Men scampered across the beach with bullets whizzing around them. Dead
infantrymen's corpses waded atop the bloody surf. He shot four film rolls and
then high-tailed it back to the landing craft, later noticing his shaking
hands. Eager to see the results, Capa's darkroom assistant accidentally burned
the negatives. All but 11 images were destroyed. But today, Capa's shaky,
slightly soft images stand as the sole visual record of the historic Omaha
Beach battle.
And the day that Paris was liberated, Capa was there, shooting photos of exiled
French president Charles de Gaulle. He continued through the last bastion of
German resistance at the infamous Battle of the Bulge, and then returned to
Paris, vowing never to photograph war again. Instead, he became a correspondent
for Life and Colliers magazines, shooting beautiful portraits of
such friends as William Faulkner, Henri Matisse, and Pablo Picasso.
Along with his old colleagues Henri Cartier-Bresson, David Seymour, and George
Rodger, Capa established the prestigious Magnum Photo agency in 1947. And he
accompanied John Steinbeck on a post-war Eastern Europe tour, becoming one of
the first Western photographers to document daily life behind the Iron Curtain.

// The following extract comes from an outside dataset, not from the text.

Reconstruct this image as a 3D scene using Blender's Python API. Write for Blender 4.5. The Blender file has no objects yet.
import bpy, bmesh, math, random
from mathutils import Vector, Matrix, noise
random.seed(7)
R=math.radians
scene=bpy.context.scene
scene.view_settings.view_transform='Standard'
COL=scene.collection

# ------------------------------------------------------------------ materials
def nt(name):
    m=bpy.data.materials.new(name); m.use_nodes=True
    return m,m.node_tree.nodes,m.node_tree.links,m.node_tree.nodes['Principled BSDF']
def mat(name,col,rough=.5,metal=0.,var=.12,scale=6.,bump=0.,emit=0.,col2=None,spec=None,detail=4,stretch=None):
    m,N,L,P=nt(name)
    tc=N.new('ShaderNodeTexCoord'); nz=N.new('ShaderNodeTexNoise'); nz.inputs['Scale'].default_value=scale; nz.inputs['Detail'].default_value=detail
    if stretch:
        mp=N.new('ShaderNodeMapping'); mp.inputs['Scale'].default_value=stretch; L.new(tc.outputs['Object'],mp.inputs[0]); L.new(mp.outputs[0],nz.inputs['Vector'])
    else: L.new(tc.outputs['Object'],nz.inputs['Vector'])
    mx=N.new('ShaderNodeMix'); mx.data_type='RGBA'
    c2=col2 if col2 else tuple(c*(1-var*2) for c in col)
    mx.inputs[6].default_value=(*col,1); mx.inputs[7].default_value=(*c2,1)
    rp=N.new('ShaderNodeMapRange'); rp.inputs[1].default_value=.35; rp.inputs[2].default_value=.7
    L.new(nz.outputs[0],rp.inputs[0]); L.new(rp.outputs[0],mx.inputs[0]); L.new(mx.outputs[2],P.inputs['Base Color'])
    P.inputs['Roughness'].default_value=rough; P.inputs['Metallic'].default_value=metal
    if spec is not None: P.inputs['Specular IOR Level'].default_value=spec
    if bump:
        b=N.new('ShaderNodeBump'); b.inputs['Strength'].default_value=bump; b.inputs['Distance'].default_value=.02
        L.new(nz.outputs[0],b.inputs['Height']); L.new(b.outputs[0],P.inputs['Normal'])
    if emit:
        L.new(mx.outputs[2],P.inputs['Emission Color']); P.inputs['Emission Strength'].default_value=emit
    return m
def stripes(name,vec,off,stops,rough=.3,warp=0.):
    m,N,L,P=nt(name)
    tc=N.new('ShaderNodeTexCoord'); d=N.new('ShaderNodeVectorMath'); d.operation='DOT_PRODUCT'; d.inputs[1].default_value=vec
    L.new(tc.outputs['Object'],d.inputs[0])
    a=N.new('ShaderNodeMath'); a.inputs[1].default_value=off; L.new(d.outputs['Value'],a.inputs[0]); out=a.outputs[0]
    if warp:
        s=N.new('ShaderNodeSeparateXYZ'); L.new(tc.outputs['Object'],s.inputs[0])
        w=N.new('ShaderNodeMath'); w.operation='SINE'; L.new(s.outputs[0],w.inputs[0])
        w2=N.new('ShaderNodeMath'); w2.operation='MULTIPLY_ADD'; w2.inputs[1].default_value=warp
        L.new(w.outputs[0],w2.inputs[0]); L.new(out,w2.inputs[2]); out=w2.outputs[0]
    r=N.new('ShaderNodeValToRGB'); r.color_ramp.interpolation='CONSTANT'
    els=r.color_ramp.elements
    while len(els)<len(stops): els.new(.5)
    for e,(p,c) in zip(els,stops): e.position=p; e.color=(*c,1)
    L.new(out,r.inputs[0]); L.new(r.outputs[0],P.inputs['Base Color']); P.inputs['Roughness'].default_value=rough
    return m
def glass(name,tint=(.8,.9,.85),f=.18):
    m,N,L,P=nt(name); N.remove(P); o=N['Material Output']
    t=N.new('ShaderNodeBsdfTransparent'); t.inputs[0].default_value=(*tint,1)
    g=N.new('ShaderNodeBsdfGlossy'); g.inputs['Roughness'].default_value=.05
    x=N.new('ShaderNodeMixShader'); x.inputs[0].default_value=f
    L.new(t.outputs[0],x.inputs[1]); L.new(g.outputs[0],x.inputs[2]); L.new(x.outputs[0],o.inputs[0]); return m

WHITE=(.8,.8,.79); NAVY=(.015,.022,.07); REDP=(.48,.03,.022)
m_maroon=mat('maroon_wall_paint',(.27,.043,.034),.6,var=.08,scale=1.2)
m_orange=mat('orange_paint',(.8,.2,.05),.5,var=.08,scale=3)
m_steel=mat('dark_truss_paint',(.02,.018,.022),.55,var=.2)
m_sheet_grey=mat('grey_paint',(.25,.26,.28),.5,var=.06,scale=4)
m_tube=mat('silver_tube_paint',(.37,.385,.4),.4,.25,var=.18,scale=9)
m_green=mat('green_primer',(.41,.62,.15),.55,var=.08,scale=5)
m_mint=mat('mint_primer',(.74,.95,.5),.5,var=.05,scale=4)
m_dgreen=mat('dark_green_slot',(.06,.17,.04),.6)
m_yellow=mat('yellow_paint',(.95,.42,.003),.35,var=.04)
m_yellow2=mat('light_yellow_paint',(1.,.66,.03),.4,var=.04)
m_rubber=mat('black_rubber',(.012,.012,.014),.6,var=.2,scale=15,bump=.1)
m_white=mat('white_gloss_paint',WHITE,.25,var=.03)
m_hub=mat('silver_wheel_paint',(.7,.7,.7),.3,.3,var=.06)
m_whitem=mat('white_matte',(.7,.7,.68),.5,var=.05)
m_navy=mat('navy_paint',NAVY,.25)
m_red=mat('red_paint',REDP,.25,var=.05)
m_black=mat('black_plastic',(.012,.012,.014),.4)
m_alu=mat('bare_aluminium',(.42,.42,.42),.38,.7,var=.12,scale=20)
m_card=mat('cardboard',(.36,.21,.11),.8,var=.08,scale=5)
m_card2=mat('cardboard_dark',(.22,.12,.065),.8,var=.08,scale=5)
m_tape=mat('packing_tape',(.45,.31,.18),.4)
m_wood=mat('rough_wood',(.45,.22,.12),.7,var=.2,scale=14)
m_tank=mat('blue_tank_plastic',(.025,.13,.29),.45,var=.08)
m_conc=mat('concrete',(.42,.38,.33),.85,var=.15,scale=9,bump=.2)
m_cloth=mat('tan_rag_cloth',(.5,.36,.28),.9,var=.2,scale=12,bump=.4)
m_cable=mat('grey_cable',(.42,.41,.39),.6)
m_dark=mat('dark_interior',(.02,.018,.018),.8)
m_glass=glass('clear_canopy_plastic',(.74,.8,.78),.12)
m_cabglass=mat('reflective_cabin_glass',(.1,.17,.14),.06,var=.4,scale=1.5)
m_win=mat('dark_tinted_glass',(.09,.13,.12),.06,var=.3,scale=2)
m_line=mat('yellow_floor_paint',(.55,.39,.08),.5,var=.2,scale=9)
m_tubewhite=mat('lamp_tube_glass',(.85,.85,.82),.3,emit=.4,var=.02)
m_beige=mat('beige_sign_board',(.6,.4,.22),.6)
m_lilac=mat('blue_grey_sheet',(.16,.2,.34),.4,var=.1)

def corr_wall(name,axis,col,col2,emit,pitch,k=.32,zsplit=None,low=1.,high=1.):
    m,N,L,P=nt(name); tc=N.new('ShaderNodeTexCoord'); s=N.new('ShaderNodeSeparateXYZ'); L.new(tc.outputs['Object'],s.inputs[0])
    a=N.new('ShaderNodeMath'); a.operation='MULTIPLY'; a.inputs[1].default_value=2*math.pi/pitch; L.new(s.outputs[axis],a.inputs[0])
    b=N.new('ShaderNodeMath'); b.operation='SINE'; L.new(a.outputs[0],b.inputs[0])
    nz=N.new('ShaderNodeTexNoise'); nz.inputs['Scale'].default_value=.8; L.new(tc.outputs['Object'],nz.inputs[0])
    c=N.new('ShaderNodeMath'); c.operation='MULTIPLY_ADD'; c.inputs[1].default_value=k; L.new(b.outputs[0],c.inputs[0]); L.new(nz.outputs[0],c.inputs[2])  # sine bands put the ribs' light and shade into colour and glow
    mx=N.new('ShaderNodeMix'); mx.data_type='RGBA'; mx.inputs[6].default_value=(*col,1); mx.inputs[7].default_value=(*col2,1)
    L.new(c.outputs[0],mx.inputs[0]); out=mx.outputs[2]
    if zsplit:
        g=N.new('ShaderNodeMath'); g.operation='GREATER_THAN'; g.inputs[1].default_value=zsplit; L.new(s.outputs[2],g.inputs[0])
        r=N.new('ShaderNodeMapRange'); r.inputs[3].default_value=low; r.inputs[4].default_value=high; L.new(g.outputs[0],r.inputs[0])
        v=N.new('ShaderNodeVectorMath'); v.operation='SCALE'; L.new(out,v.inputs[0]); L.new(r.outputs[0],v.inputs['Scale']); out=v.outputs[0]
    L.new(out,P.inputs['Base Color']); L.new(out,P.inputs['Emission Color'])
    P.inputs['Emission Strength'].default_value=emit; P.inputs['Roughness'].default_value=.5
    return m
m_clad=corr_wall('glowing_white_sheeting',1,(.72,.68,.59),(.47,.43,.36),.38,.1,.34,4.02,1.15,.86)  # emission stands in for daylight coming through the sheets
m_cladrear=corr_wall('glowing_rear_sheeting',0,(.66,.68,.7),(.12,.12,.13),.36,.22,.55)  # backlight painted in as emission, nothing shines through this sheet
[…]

In later years, Capa traveled to Israel, covering the establishment of a Jewish
homeland, and to Japan, photographing everything from geishas to a May Day
rally in Tokyo.
But these new ventures couldn't replace the thrill he received while
photographing regions of conflict. So in 1954, Life sent him to cover
the French Indochina (now Vietnam) war. He started the assignment by
photographing 750 ill and wounded soldiers held hostage at Dienbienphu. Then,
in Hanoi, he began work on a story about the Vietmihn activity in the Red River
delta. While accompanying French troops razing two small forts between Namdihn
and Thaibinh, he stepped on a land mine and died. Just before his death, he
snapped a photo (Along the Road from Namdihn to Thaibinh, which will be
exhibited) that shows nine soldiers fanning out in search of insurgents.
Seconds later, Capa was gone, his hands still clutching his camera.
The museum is open Wednesday through Sunday from 11 a.m. to 5 p.m.